▶ _WHAT THE TASK ASKS_:
Repeat the material verbatim. Images are excluded from the copy.

▶ _SOURCE EXCERPT_:

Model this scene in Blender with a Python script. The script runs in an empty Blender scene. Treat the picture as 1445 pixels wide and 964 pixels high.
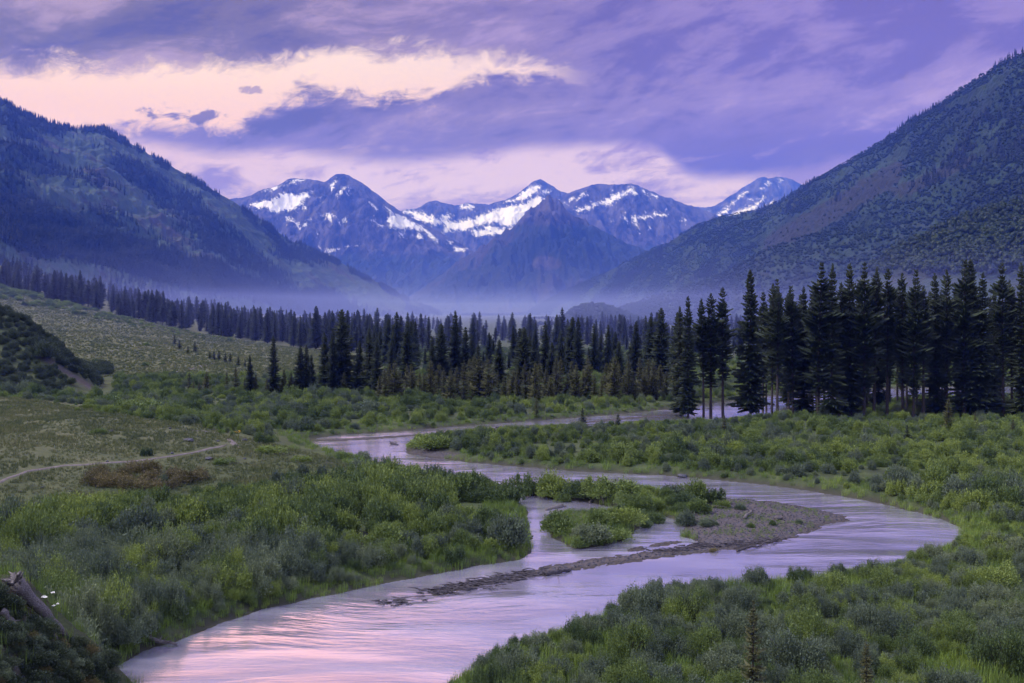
import bpy, math, random
import numpy as np
random.seed(7)
RNG = np.random.RandomState(11)
F, H, CX, HY = 1405.0, 16.0, 722.5, 440.0      # focal length in photo pixels, eye height, principal column, horizon row
C = bpy.context.scene.collection
PI = math.pi

# ------------------------------------------------------------------ noise
def _hash(ix, iy, seed):
    n = (ix * 374761393 + iy * 668265263 + seed * 1442695041) & 0xffffffff
    n = ((n ^ (n >> 13)) * 1274126177) & 0xffffffff
    n = (n ^ (n >> 16)) & 0xffffffff
    return n
def perlin(x, y, seed=0):
    x = np.asarray(x, float); y = np.asarray(y, float)
    xi = np.floor(x).astype(np.int64); yi = np.floor(y).astype(np.int64)
    xf = x - xi; yf = y - yi
    u = xf*xf*xf*(xf*(xf*6-15)+10); v = yf*yf*yf*(yf*(yf*6-15)+10)
    def gr(ix, iy, dx, dy):
        a = _hash(ix, iy, seed).astype(float) * (2*PI/4294967296.0)
        return np.cos(a)*dx + np.sin(a)*dy
    n00 = gr(xi, yi, xf, yf); n10 = gr(xi+1, yi, xf-1, yf)
    n01 = gr(xi, yi+1, xf, yf-1); n11 = gr(xi+1, yi+1, xf-1, yf-1)
    return 1.5*((n00*(1-u)+n10*u)*(1-v) + (n01*(1-u)+n11*u)*v)
def fbm(x, y, o=4, seed=0):
    s = 0; a = 1; t = 0
    for k in range(o):
        s = s + a*perlin(x*2**k, y*2**k, seed+k*17); t += a; a *= .5
    return s/t
def ridged(x, y, o=4, seed=0):
    s = 0; a = 1; t = 0
    for k in range(o):
        s = s + a*(1-2*np.abs(perlin(x*2**k, y*2**k, seed+k*31))); t += a; a *= .5
    return s/t
def ss(a, b, x):
    t = np.clip((x-a)/(b-a), 0, 1); return t*t*(3-2*t)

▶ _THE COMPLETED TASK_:
Model this scene in Blender with a Python script. The script runs in an empty Blender scene. Treat the picture as 1445 pixels wide and 964 pixels high.
import bpy, math, random
import numpy as np
random.seed(7)
RNG = np.random.RandomState(11)
F, H, CX, HY = 1405.0, 16.0, 722.5, 440.0      # focal length in photo pixels, eye height, principal column, horizon row
C = bpy.context.scene.collection
PI = math.pi

# ------------------------------------------------------------------ noise
def _hash(ix, iy, seed):
    n = (ix * 374761393 + iy * 668265263 + seed * 1442695041) & 0xffffffff
    n = ((n ^ (n >> 13)) * 1274126177) & 0xffffffff
    n = (n ^ (n >> 16)) & 0xffffffff
    return n
def perlin(x, y, seed=0):
    x = np.asarray(x, float); y = np.asarray(y, float)
    xi = np.floor(x).astype(np.int64); yi = np.floor(y).astype(np.int64)
    xf = x - xi; yf = y - yi
    u = xf*xf*xf*(xf*(xf*6-15)+10); v = yf*yf*yf*(yf*(yf*6-15)+10)
    def gr(ix, iy, dx, dy):
        a = _hash(ix, iy, seed).astype(float) * (2*PI/4294967296.0)
        return np.cos(a)*dx + np.sin(a)*dy
    n00 = gr(xi, yi, xf, yf); n10 = gr(xi+1, yi, xf-1, yf)
    n01 = gr(xi, yi+1, xf, yf-1); n11 = gr(xi+1, yi+1, xf-1, yf-1)
    return 1.5*((n00*(1-u)+n10*u)*(1-v) + (n01*(1-u)+n11*u)*v)
def fbm(x, y, o=4, seed=0):
    s = 0; a = 1; t = 0
    for k in range(o):
        s = s + a*perlin(x*2**k, y*2**k, seed+k*17); t += a; a *= .5
    return s/t
def ridged(x, y, o=4, seed=0):
    s = 0; a = 1; t = 0
    for k in range(o):
        s = s + a*(1-2*np.abs(perlin(x*2**k, y*2**k, seed+k*31))); t += a; a *= .5
    return s/t
def ss(a, b, x):
    t = np.clip((x-a)/(b-a), 0, 1); return t*t*(3-2*t)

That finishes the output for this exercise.